7月に入って急に暑くなったこともあって、バイト帰りにビールを一杯飲みたいと思う日が増えたせいだろう。
そして、心を読まれていたかのように、一緒に食べていた友人兼バイト先社長から
「もうすぐバイトに来て1年経つし、お疲れさま会で『お疲れさまセット』食べに来よ」
と言われた。
即OKの返事をする。

それから1週間後の夕方5時過ぎ、私たちは町中華屋の前にいた。
自動ドアが開いて中に入っていく。
席に着いたばかりらしい客にビールを持ってきていた老店主と目が合う。ジェスチャーで「どうぞ」と、入り口から少し奥に入ったテーブルを案内された。テーブルも席も備え付けで、動かしようのない4人掛けの席が5つほどの店内は、すでに2テーブルが埋まっている。
冷房がほどよく効いていて気持ちよかった。私たちはテーブルに向かい合って座る。
老店主と入れ替わりで、水が入ったコップを持ってきてくれた奥さんに、『お疲れさまセット』を2つ頼んだ。

飲み物は瓶ビール2本。

奥さんが厨房に行きかけて戻って来た。
「瓶ビール、1本ずつ持ってこよか」
一瞬、私と友人の頭に?マークが飛んだけれど、すぐに理解して
「はい、それで」
と答えた。
そんなに勢いよく飲まないだろう2人のアラフィフ女性だから、2本を一度に持ってきたら飲み終えるまでにぬるくなると考えてくれたんだろう。
たわいもないおしゃべりに興じていたら、お疲れさまセットが届いた。
「く」の字の形をしたお皿に、レタスが敷かれ、シュウマイ2個、唐揚げ3個、エビチリが乗っている。
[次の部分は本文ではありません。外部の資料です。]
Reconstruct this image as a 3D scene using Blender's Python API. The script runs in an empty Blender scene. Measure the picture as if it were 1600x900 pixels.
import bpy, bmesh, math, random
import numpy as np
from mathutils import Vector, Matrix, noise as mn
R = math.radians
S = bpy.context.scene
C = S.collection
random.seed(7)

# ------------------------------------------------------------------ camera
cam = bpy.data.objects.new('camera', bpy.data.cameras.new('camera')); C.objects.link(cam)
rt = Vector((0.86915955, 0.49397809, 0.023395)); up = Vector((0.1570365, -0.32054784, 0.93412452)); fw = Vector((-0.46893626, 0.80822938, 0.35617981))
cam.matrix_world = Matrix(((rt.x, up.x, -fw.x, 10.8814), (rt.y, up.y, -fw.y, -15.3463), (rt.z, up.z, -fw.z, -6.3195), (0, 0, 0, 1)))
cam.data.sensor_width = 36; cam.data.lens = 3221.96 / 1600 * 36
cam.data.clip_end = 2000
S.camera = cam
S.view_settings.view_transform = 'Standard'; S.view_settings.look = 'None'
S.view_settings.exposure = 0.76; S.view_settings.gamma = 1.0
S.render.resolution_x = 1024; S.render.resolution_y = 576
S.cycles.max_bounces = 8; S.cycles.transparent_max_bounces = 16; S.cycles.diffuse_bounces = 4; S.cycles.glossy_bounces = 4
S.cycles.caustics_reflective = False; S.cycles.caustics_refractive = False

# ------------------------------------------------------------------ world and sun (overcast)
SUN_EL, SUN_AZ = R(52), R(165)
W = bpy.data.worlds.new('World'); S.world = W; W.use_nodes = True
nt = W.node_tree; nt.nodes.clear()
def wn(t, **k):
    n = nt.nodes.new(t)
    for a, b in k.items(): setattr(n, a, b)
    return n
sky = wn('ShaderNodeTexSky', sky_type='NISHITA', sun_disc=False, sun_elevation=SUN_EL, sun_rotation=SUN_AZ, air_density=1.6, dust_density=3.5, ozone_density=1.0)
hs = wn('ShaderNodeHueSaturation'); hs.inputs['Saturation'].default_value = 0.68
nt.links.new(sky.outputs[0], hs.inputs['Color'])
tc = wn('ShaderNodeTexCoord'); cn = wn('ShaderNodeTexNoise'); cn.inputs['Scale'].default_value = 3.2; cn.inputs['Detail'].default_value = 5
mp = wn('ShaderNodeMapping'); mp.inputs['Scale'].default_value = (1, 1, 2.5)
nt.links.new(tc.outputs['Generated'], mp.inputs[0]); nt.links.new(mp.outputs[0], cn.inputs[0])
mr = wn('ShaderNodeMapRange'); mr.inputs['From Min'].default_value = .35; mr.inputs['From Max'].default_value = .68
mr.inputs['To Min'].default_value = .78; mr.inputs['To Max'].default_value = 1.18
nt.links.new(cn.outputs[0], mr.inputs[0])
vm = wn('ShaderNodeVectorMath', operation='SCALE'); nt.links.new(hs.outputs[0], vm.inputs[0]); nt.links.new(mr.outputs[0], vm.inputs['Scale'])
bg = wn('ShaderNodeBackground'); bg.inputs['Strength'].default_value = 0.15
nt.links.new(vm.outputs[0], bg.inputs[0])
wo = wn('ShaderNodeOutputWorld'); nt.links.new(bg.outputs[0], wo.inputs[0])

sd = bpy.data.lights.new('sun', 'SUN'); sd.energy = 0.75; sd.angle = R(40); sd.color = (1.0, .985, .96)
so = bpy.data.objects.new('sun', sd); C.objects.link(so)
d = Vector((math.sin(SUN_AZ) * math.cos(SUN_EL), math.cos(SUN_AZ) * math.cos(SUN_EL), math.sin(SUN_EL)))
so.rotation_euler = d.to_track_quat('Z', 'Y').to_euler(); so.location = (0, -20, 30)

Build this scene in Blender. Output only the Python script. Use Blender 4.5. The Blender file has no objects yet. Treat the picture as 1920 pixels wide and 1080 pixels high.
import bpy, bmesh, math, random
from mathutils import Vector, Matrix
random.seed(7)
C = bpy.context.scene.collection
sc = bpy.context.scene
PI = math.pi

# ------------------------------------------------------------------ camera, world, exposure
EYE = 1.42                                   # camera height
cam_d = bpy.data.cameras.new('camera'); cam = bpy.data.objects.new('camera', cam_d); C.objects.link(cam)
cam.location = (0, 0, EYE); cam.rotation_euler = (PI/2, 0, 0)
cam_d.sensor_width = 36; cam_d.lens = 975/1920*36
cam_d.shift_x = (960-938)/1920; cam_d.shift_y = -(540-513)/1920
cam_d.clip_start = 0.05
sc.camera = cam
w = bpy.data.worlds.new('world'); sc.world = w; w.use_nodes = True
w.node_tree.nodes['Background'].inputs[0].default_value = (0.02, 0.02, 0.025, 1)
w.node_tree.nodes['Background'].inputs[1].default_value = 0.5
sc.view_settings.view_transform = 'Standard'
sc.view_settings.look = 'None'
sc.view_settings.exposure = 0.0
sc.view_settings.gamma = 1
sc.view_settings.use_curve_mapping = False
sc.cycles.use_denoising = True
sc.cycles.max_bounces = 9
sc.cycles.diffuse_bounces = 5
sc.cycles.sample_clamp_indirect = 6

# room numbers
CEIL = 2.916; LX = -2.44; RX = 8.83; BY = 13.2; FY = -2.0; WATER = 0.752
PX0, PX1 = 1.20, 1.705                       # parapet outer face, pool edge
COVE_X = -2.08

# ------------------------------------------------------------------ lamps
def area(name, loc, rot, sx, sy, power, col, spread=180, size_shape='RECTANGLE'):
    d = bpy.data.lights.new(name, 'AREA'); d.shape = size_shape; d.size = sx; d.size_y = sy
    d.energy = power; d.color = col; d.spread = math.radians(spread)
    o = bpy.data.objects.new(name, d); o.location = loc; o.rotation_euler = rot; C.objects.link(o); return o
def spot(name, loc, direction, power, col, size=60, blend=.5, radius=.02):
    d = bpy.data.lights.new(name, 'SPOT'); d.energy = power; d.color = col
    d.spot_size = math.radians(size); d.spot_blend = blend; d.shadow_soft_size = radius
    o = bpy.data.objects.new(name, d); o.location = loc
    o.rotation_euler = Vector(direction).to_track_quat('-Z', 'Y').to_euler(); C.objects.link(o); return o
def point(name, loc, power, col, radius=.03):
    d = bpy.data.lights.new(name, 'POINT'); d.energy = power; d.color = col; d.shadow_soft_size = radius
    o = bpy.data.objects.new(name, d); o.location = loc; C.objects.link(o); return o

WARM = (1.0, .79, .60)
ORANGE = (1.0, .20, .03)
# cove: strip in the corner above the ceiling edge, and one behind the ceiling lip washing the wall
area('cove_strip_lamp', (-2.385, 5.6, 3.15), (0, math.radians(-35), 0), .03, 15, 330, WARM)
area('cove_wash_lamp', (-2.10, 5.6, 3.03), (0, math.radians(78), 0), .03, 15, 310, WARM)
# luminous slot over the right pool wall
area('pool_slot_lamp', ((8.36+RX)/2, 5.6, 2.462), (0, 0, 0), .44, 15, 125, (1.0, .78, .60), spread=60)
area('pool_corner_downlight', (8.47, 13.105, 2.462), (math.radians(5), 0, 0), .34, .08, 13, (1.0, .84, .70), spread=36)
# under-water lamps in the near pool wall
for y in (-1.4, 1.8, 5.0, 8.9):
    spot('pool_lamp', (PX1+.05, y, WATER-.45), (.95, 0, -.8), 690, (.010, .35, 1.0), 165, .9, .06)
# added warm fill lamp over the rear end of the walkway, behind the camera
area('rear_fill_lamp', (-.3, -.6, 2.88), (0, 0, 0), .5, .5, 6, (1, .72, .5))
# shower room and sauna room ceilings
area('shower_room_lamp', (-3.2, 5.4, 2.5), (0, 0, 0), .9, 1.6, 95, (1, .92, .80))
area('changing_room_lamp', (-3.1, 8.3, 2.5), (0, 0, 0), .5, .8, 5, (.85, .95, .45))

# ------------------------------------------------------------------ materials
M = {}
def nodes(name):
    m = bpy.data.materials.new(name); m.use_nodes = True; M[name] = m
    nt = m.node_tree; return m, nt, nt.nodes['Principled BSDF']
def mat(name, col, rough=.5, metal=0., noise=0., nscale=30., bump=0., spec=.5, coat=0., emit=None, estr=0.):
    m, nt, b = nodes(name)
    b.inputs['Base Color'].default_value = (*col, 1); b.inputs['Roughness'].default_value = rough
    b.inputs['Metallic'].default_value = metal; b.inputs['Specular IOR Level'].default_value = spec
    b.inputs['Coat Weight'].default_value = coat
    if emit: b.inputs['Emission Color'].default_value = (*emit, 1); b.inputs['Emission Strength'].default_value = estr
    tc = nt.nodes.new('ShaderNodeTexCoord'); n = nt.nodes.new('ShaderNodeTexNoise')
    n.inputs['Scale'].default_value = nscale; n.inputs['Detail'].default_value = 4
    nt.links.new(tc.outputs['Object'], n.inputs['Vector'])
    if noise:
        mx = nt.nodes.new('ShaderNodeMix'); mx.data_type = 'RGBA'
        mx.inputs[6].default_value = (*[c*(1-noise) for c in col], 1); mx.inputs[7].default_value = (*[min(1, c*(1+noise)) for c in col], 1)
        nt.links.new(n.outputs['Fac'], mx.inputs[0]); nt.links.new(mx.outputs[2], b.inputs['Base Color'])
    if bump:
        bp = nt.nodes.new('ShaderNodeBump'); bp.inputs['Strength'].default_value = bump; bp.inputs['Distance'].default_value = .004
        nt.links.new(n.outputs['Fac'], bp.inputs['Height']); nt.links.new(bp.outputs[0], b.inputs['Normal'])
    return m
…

「シュウマイと唐揚げは、からし醤油につけて食べてね」
見るからにビールが進みそうだ。


「1年間、お疲れさまー。そして、ありがとう。これからもよろしく!」
と乾杯をして、さっそく箸をつける。
シュウマイは肉肉しい。しかもチェーン店やスーパーの総菜で見るシュウマイの1.5倍はありそうな大きさ。細かく箸で切り、4口か5口で食べる。
ちびちび食べないともったいないくらい美味しい。
コップに入ったビールを口に注ぎ入れる。
「ぷはー。おいしいっ」って、おじさんみたく言いたいのをぐっとこらえて、心の中でつぶやいた。
唐揚げは塩気が抑えられているようで、試しに言われた通りからし醤油につけてみると、揚げた衣によく合って良い感じに味が濃くなる。もちろん肉はジューシーだ。
こちらはかぶりつくけど、やはり4口か5口に分けて食べる。
だって、ちびちび食べないとなくなったらもったいないんだもん。
そして、ビールを飲む。
唐揚げにビール最高だね。
確実にビールがすすんでる。
最後にエビチリ。
小粒ながらぷりぷりしているのが口の中で感じる。味はちょいピリ辛で、ケチャップと玉ねぎ(白髪ねぎ?)、エビがよく絡まっている。
うん、ビールがすすむ。
しゃべる、食べる、飲む。
口が休む暇がない。
私のコップが空いたら友人がを注いでくれる。
間髪入れず、彼女のコップが空くから私も注ぐ。
30分が過ぎたころ、2本目の瓶ビールを持ってきてもらった。
友人との会話は、彼女が最近行った旅行のこと、アルコールの種類や料理の話、店内のテレビで放映されている番組の内容についてだ。
会話は酒のアテでしかない。
1時間半が経つころには『お疲れさまセット』がなくなった。そろそろお開きにするかな、と外を見たら、大雨が降っていた。
「えー、今日、雨降るって言ってた?」
私が驚いて声を上げると、彼女もびっくりして首を横に振る。一緒に外を眺めた後、彼女がスマホを触りだした。どうやら天気の実況を見てくれているらしい。
「あと30分もしたら止むみたい」
そうか、ならば。追加で飲み食いしよう。
私は桂花陳酒のソーダ割、友人は芋焼酎のソーダ割を注文する。
食べ物は餃子1人前とザーサイときゅうりの酢の物を追加した。

彼女と別れての帰り道、駅まで歩く間に、2軒『お疲れさまセット』を掲げている店を見つけた。
そのうち一軒は『500円』立ち寄りたい気持ちを抑えて駅に向かう。

乗り継ぎも含めて電車に揺られること1時間弱、自宅の最寄駅から徒歩数分の店の表にも『お疲れさまセット1000円』の看板がかかっていた。

この夏は、軽く一杯飲みがマイブームになりそうだ。